I don’t think I made the wrong choice here (I think it basically works either way) but I guess that’s also why I’m done with the tilt-shift thing – it just feels like a gimmick. Even though I feel like this was well composed, the tilt-shift just doesn’t feel like it depends on proper composition for success.

So enjoy it while you can. You won’t have these to kick around anymore because this, sports fans, is my last tilt-shift fake.

Monday, December 12, 2011

Getting the Shot V

So, this was one of the first photos I took after living in Africa (well, the first time). I had been eager for months to really get some good photo subjects as I really didn’t find Africa all that photogenic (at least not for HDR and certainly not where I was living). On this particular day, I had an appointment in Georgetown but had time to kill before heading to campus. Since it was my first opportunity to ever really explore the city, I figured I’d take advantage. Now, I knew that Georgetown (the neighborhood) was pretty gentrified but I also knew about the C&O canal and was sort of hoping that there might be something interesting to shoot down there.

Which Way to Ohio?

And so I did. Two comments about this photo. The first is the issue of framing.
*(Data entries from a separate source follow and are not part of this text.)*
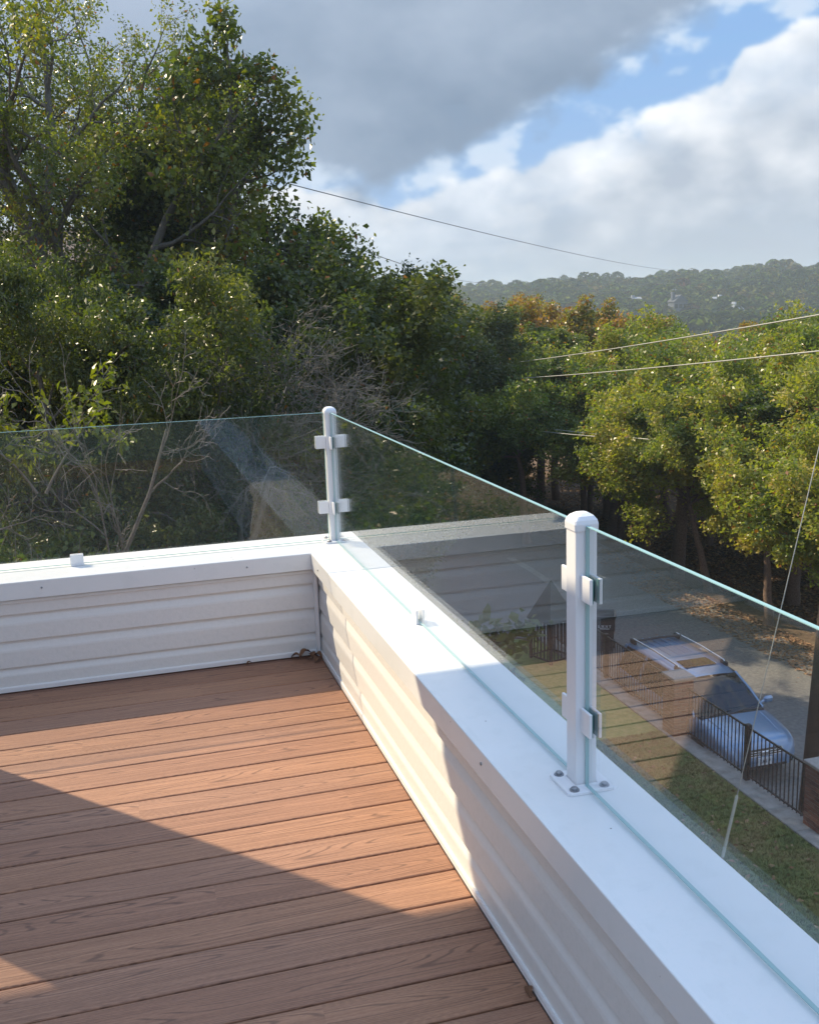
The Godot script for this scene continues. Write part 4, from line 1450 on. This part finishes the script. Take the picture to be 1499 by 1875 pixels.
	# the woods beyond the drive
	var wood := [
		["wood_oak", 13.9, -39.4, 0.9], ["wood_oak_yellow", 16.4, -39.0, 1.3], ["wood_oak_rust", 19.6, -41.0, 1.7], ["wood_oak", 19.5, -35.5, 0.9], ["wood_oak_yellow", 21.6, -34.0, 1.3], ["wood_oak_yellow", 20.8, -29.8, 1.3], ["wood_oak", 22.0, -27.0, 1.1], ["wood_oak_yellow", 21.4, -24.0, 1.0],
		["wood_oak", 16.8, -32.4, -0.2], ["wood_oak", 14.6, -32.8, -0.1], ["wood_oak_yellow", 17.6, -28.8, 0.1], ["wood_oak", 24.0, -31.0, 1.2],
		["wood_oak_yellow", 17.5, -24.3, -0.9], ["wood_oak", 17.6, -26.8, -0.6], ["wood_oak_yellow", 17.0, -20.4, -1.1], ["wood_oak_yellow", 17.2, -16.6, -0.9], ["wood_oak", 20.0, -20.6, 0.2], ["wood_oak_yellow", 19.4, -17.4, 0.0], ["wood_oak", 20.4, -13.6, 0.4], ["wood_oak_yellow", 17.8, -12.8, -0.8],
		["wood_oak", 18.2, -39.5, 0.6], ["wood_oak_rust", 23.5, -47.0, 1.5], ["wood_oak_rust", 27.5, -48.0, 0.6], ["wood_oak", 15.0, -47.0, 1.6], ["wood_oak_yellow", 19.0, -50.0, 1.4], ["wood_oak_rust", 21.0, -53.0, 2.0], ["wood_oak", 26.0, -41.0, 0.9], ["wood_oak_yellow", 29.0, -37.0, 0.9], ["wood_oak", 30.0, -31.0, 1.0], ["wood_oak_yellow", 27.0, -26.0, 0.9], ["wood_oak", 26.0, -20.0, 0.6], ["wood_oak_rust", 33.0, -46.0, 0.0], ["wood_oak", 32.0, -53.0, 0.0], ["wood_oak_yellow", 38.0, -44.0, 0.2], ["wood_oak", 12.5, -43.0, 1.6], ["wood_oak", 10.4, -38.0, 2.0], ["wood_oak", 35.0, -36.0, 0.6], ["wood_oak_rust", 30.0, -58.0, -0.6]]
	var what := {"wood_oak": "green oak", "wood_oak_yellow": "yellowing oak", "wood_oak_rust": "rust coloured oak"}
	var nth := ["leftmost", "second from the left", "third from the left", "fourth from the left", "fifth from the left", "sixth from the left", "seventh from the left", "eighth from the left", "ninth from the left", "tenth from the left"]
	var rank := func(t: Array) -> int:
		var far := Vector2(t[1] + 0.8, t[2] - 4.4).length()
		return 0 if far < 34.5 else (1 if far < 44.0 else (2 if far < 52.0 else 3))
	var rows := ["the front row along the drive", "the second row of woods", "the third row of woods", "the rearmost row of woods"]
	for k in wood.size():
		var t: Array = wood[k]
		var place := 0
		for u: Array in wood:
			if u[0] == t[0] and rank.call(u) == rank.call(t) and (u[1] + 0.8) / (4.4 - u[2]) < (t[1] + 0.8) / (4.4 - t[2]):
				place += 1
		tree("woodland_oak", t[0], t[1], t[2], t[3], k * 2.3, "%s %s of its kind in %s" % [what[t[0]], nth[mini(place, 9)], rows[rank.call(t)]], "tree", "oaks of the woods beyond the drive", 1.08)
	# bare lower trunks that stand out at the edge of the woods
	for q: Array in [[17.8, -39.0, -0.5, 0.20, 0.02, "thick reddish trunk in the middle, left of a pair"], [18.5, -35.2, -1.5, 0.13, 0.0, "thin reddish trunk right of the thick one"], [17.9, -32.2, -2.2, 0.24, 0.10, "leaning trunk left of a forked group behind the front post"], [18.25, -32.0, -2.2, 0.17, 0.02, "upright middle trunk of the forked group"], [18.7, -31.8, -2.4, 0.24, 0.22, "strongly leaning right trunk of the forked group"], [19.2, -22.3, -2.0, 0.20, 0.0, "dark trunk deep in the woods at the right"], [17.3, -26.0, -2.5, 0.21, 0.03, "slim grey trunk left of the thicker one near the woods edge"]]:
		var y := land(q[0], q[1])
		var t := thing("tree_trunk", q[5], "tree trunk", Vector3(q[0], y - 0.2, q[1]))
		var st := mb()
		st.set_smooth_group(1)
		var hgt: float = q[2] - y
		tube(st, [Vector3.ZERO, Vector3(q[4] * hgt * 0.3, hgt * 0.12, 0), Vector3(q[4] * hgt * 0.6, hgt * 0.6, 0.1), Vector3(q[4] * hgt, hgt, 0)], [q[3] * 1.35, q[3], q[3] * 0.85, q[3] * 0.6], 12)
		obj("trunk", st, M.bark_red, t)
		var kk: Dictionary = kinds["wood_oak"]
		var cr := mesh_node("crown", kinds["shrub"].leaf, M.leaf, t)
		cr.position = Vector3(q[4] * hgt, hgt - 0.8, 0)
		cr.scale = Vector3(1.7, 1.2, 1.7)

func build_hill_house() -> void:
	var y := 0.6
	var t := thing("house", "brown roofed house with a wide stone chimney hidden behind the left trees", "house", Vector3(-0.6, y, -44.0), 0.05)
	var w := mb()
	box(w, Vector3(-4.2, -3.0, -4.0), Vector3(4.2, 2.9, 4.0))
	obj("wall", w, M.stone_wall, t)
	var r := mb()
	prism(r, PackedVector2Array([Vector2(-4.7, 2.92), Vector2(4.7, 2.92), Vector2(0.0, 4.5)]), Vector3(-4.7, 0, 0), Vector3(0, 0, 1), Vector3.UP, Vector3(9.4, 0, 0))
	var roof := obj("roof", r, M.shingle, t)
	var c := mb()
	box(c, Vector3(0.35, 2.0, 2.9), Vector3(1.75, 5.25, 4.3), 0.03)
	box(c, Vector3(0.25, 5.252, 2.8), Vector3(1.85, 5.42, 4.4), 0.03)
	obj("chimney", c, M.chimney, roof)
	for wx: float in [-3.0, -1.2, 3.0]:
		var f := mb()
		box(f, Vector3(wx - 0.7, 0.9, 3.99), Vector3(wx + 0.7, 2.2, 4.05), 0.01)
		var wn := obj("window", f, M.post, t)
		var g := mb()
		box(g, Vector3(wx - 0.62, 0.98, 4.052), Vector3(wx + 0.62, 2.12, 4.06))
		obj("pane", g, M.dark_glass, wn)

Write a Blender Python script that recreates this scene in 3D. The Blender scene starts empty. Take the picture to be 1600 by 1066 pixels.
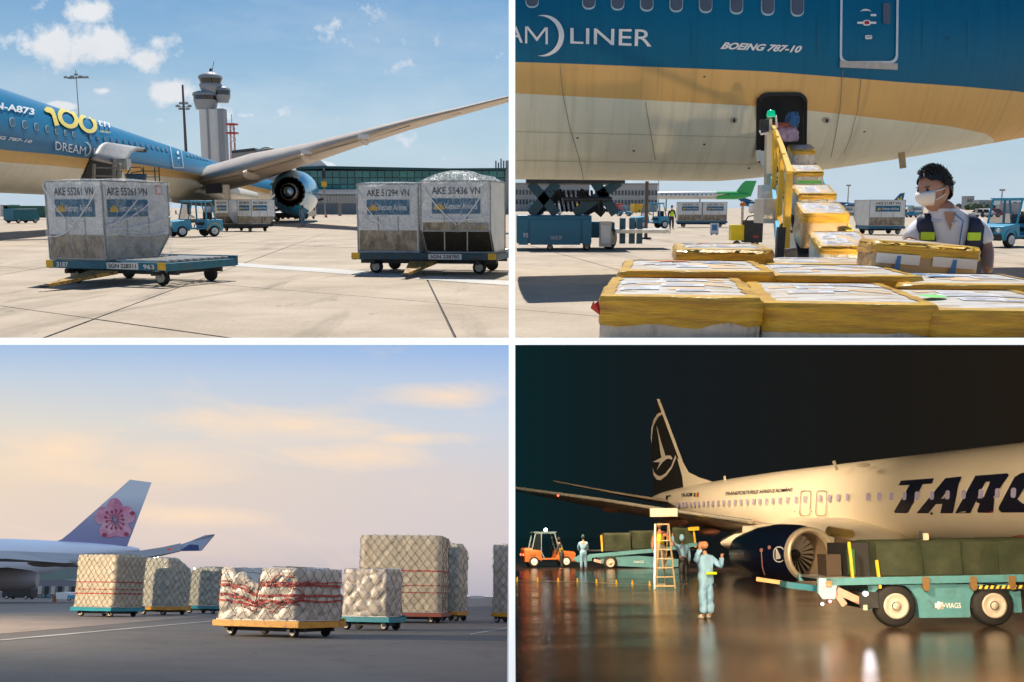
import bpy, bmesh, math, random
from mathutils import Vector, Matrix, noise
from mathutils.bvhtree import BVHTree
R = math.radians
sc = bpy.context.scene
COL = sc.collection
V = Vector

# ------------------------------------------------------------------ camera, sky, sun, exposure
FPX, PCX, PCY = 1600.0, 800.0, 600.0          # focal length and principal point in a 1600 x 1066 picture
CAMH = 1.6
PITCH = math.atan((PCY - 325.0) / FPX)         # the camera looks a little down
cd = bpy.data.cameras.new('camera'); cam = bpy.data.objects.new('camera', cd); COL.objects.link(cam)
cam.location = (0, 0, CAMH); cam.rotation_euler = (R(90) - PITCH, 0, 0)
cd.sensor_width = 36; cd.lens = 36 * FPX / 1600.0; cd.clip_start = 0.1; cd.clip_end = 9000
cd.shift_y = (PCY - 533.0) / 1600.0
sc.camera = cam
sc.view_settings.view_transform = 'Standard'; sc.view_settings.look = 'None'
sc.view_settings.exposure = 0.25; sc.view_settings.gamma = 1.0; sc.view_settings.use_curve_mapping = False
sc.cycles.use_denoising = True
sc.cycles.max_bounces = 7; sc.cycles.transparent_max_bounces = 16; sc.cycles.sample_clamp_indirect = 6.0
sc.cycles.caustics_reflective = False; sc.cycles.caustics_refractive = False

SUN = V((-0.03, 0.50, 0.82)).normalized()
w = bpy.data.worlds.new('World'); sc.world = w; w.use_nodes = True
wn, wl = w.node_tree.nodes, w.node_tree.links
wn.clear()
wo = wn.new('ShaderNodeOutputWorld'); wb = wn.new('ShaderNodeBackground'); wb.inputs[1].default_value = 0.085
sky = wn.new('ShaderNodeTexSky'); sky.sky_type = 'NISHITA'; sky.sun_disc = False
sky.sun_elevation = math.asin(SUN.z); sky.sun_rotation = math.atan2(SUN.x, SUN.y)
sky.air_density = 1.0; sky.dust_density = 0.3; sky.ozone_density = 3.0
def wmath(op, a, b=None, c=None):
    n = wn.new('ShaderNodeMath'); n.operation = op
    for i, x in enumerate((a, b, c)):
        if x is None: continue
        if isinstance(x, (int, float)): n.inputs[i].default_value = x
        else: wl.new(x, n.inputs[i])
    return n.outputs[0]
tc = wn.new('ShaderNodeTexCoord'); sx = wn.new('ShaderNodeSeparateXYZ'); wl.new(tc.outputs['Generated'], sx.inputs[0])
cz = wmath('ADD', wmath('MAXIMUM', sx.outputs[2], 0.0), 0.12)
cu, cv = wmath('DIVIDE', sx.outputs[0], cz), wmath('DIVIDE', sx.outputs[1], cz)
cc = wn.new('ShaderNodeCombineXYZ'); wl.new(cu, cc.inputs[0]); wl.new(cv, cc.inputs[1])
def wnoise(vec, scale, detail, rough, off=(0, 0, 0)):
    mp = wn.new('ShaderNodeMapping'); mp.inputs['Location'].default_value = off; wl.new(vec, mp.inputs[0])
    n = wn.new('ShaderNodeTexNoise'); n.inputs['Scale'].default_value = scale; n.inputs['Detail'].default_value = detail
    n.inputs['Roughness'].default_value = rough; wl.new(mp.outputs[0], n.inputs['Vector']); return n.outputs['Fac']
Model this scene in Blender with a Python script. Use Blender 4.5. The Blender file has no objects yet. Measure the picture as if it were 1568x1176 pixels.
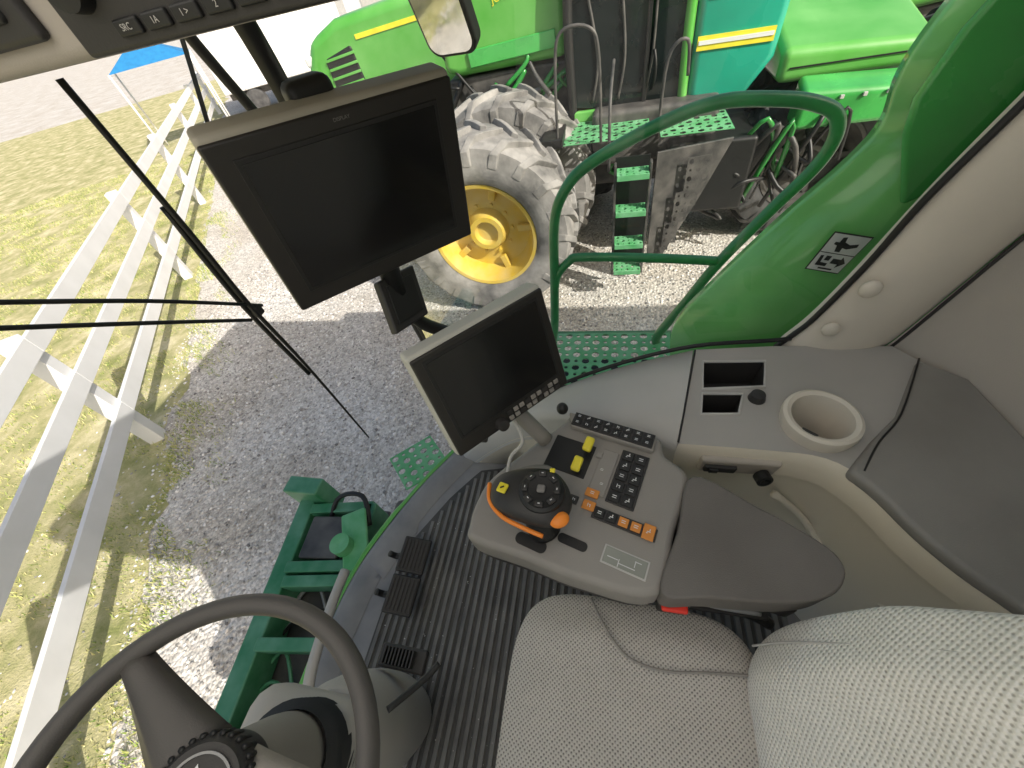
import bpy, math, random, bmesh
from mathutils import Vector, Matrix, noise as mnoise
random.seed(4)
sc=bpy.context.scene
V=Vector
# ---------------------------------------------------------------- materials
MATS={}
def mat(name,col,rough=.5,metal=0,var=.12,vs=8,bump=0,bs=60,coat=0,dust=None,spec=.5):
    m=bpy.data.materials.new(name);m.use_nodes=True;nt=m.node_tree;N=nt.nodes;L=nt.links
    b=N['Principled BSDF'];b.inputs['Roughness'].default_value=rough;b.inputs['Metallic'].default_value=metal
    b.inputs['Coat Weight'].default_value=coat;b.inputs['Coat Roughness'].default_value=.08
    b.inputs['Specular IOR Level'].default_value=spec
    tc=N.new('ShaderNodeTexCoord')
    n=N.new('ShaderNodeTexNoise');n.inputs['Scale'].default_value=vs;n.inputs['Detail'].default_value=6
    L.new(tc.outputs['Object'],n.inputs['Vector'])
    cr=N.new('ShaderNodeValToRGB');c=cr.color_ramp
    c.elements[0].position=.3;c.elements[1].position=.72
    lo=[x*(1-var) for x in col];hi=[min(1,x*(1+var)) for x in col]
    if dust: hi=dust
    c.elements[0].color=(*lo,1);c.elements[1].color=(*hi,1)
    L.new(n.outputs['Fac'],cr.inputs['Fac']);L.new(cr.outputs[0],b.inputs['Base Color'])
    mr=N.new('ShaderNodeMapRange');mr.inputs['To Min'].default_value=max(0,rough-.08);mr.inputs['To Max'].default_value=min(1,rough+.1)
    L.new(n.outputs['Fac'],mr.inputs['Value']);L.new(mr.outputs[0],b.inputs['Roughness'])
    if bump:
        n2=N.new('ShaderNodeTexNoise');n2.inputs['Scale'].default_value=bs;n2.inputs['Detail'].default_value=3
        L.new(tc.outputs['Object'],n2.inputs['Vector'])
        bp=N.new('ShaderNodeBump');bp.inputs['Strength'].default_value=bump;bp.inputs['Distance'].default_value=.01
        L.new(n2.outputs['Fac'],bp.inputs['Height']);L.new(bp.outputs[0],b.inputs['Normal'])
    MATS[name]=m;return m
GREEN=mat('green_paint',(.03,.27,.045),.32,var=.15,vs=3,coat=.5)
GREENL=mat('green_panel_hazed',(.19,.60,.17),.2,var=.25,vs=2.2,coat=.8)  # green whitened: milky window haze and reflection are put into the colour
GREENK=mat('green_corner_paint',(.06,.40,.08),.25,var=.25,vs=3,coat=.8)
GREENH=mat('green_hood_paint',(.08,.42,.04),.3,var=.12,vs=2,coat=.4,dust=(.18,.5,.12))
GREEND=mat('green_rail_paint',(.03,.23,.075),.35,var=.2,vs=12,coat=.4)
GREENF=mat('green_frame_paint',(.03,.27,.10),.45,var=.3,vs=9,coat=.2,dust=(.13,.33,.2))
GREENS=mat('green_step_paint',(.10,.47,.16),.45,var=.2,vs=10,dust=(.22,.52,.28))
TEAL=mat('teal_paint',(.02,.36,.24),.25,var=.15,vs=2,coat=.5)
YEL=mat('yellow_rim_paint',(.82,.56,.05),.4,var=.15,vs=6,dust=(.66,.5,.18))
YELB=mat('yellow_button',(.9,.76,.05),.4)
ORG=mat('orange_button',(.95,.27,.03),.4)
ORGK=mat('orange_key',(.72,.27,.05),.5)
BLK=mat('black_plastic',(.014,.014,.014),.45,bump=.05,bs=400)
BLK2=mat('soft_black_plastic',(.034,.032,.031),.5,bump=.08,bs=500)
BEZ=mat('bezel_plastic',(.022,.02,.018),.42,var=.1)
SCRN=mat('screen_glass',(.006,.006,.006),.13,var=.3,vs=5,spec=.5)
BEIGE=mat('beige_plastic',(.70,.64,.55),.6,var=.06,vs=4,bump=.12,bs=600)
BEIGEW=mat('cream_wall_plastic',(.84,.78,.66),.6,var=.05,vs=4,bump=.12,bs=600,dust=(.8,.73,.6))
BEIGED=mat('beige_headliner',(.46,.42,.37),.75,var=.06,vs=3,bump=.1,bs=400)
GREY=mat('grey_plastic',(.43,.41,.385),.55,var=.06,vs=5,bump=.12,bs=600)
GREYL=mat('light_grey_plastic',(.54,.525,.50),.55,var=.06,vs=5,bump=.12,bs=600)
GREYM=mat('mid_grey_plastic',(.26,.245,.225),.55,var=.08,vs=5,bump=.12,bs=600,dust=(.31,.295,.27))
GREYD=mat('dark_grey_plastic',(.2,.19,.18),.55,var=.08,vs=5,bump=.12,bs=600)
ARMP=mat('armrest_pad',(.15,.135,.12),.6,var=.1,vs=6,bump=.15,bs=500,dust=(.175,.16,.145))
CONS=mat('console_plastic',(.29,.27,.245),.5,var=.06,vs=6,bump=.1,bs=500)
BEIGEM=mat('monitor_housing',(.42,.39,.32),.5,var=.08)
BEIGEN=mat('small_monitor_housing',(.5,.49,.44),.5,var=.08)
FLOORM=mat('floor_plastic',(.22,.22,.225),.6,var=.15,vs=8,bump=.1,bs=300,dust=(.31,.3,.29))
RUB=mat('rubber_mat',(.13,.128,.125),.5,var=.2,vs=9,bump=.1,bs=200,dust=(.24,.23,.21))
RUBB=mat('rubber_mat_base',(.04,.04,.04),.6,var=.2,vs=7,dust=(.10,.095,.085))
WHEELM=mat('wheel_grip',(.085,.078,.073),.5,var=.08,bump=.1,bs=500)
TIRE=mat('dusty_tyre',(.17,.165,.16),.85,var=.3,vs=5,bump=.3,bs=40,dust=(.40,.38,.36))
TIRED=mat('dark_tyre',(.035,.035,.037),.8,var=.3,vs=5,bump=.3,bs=40,dust=(.1,.1,.1))
WHT=mat('white_paint',(.8,.8,.79),.5,var=.07,vs=3,bump=.08,bs=30,dust=(.84,.84,.84))
DGLS=mat('dark_cab_glass',(.012,.017,.017),.08,var=.4,vs=2)
STEEL=mat('dark_steel',(.05,.05,.05),.5,var=.3,vs=8,dust=(.14,.13,.12))
GRYST=mat('grey_steel',(.3,.3,.3),.5,var=.2,vs=8,metal=.3)
RED=mat('red_plastic',(.85,.04,.02),.4)
BLUE=mat('blue_canopy_cloth',(.02,.2,.45),.7)
ICON=mat('icon_white',(.75,.75,.75),.6)
PLATE=mat('icon_plate',(.3,.31,.27),.45)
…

For some reason lost to the mists of time, I only brought my 50mm with me that day. Really have no idea why – I’m almost positive I had some sort of bag or ruck with me and usually have at least one zoom in addition to the fifty. If I had to guess it’s because I planned on doing a lot of shooting in the Metro stations on the way in, but that’s a guess. Anyway, the lens dictated the framing (well, that and the bridge I shot this from) and the square crop seemed to be the way to go. The second comment is that the processing…well, let’s just say that I think I’d do the HDR a little different nowadays.

Ultimately though, the best thing about this photo is that introduced me to what would be one of my favorite vantage points in DC. But I’ll save those photos for another day.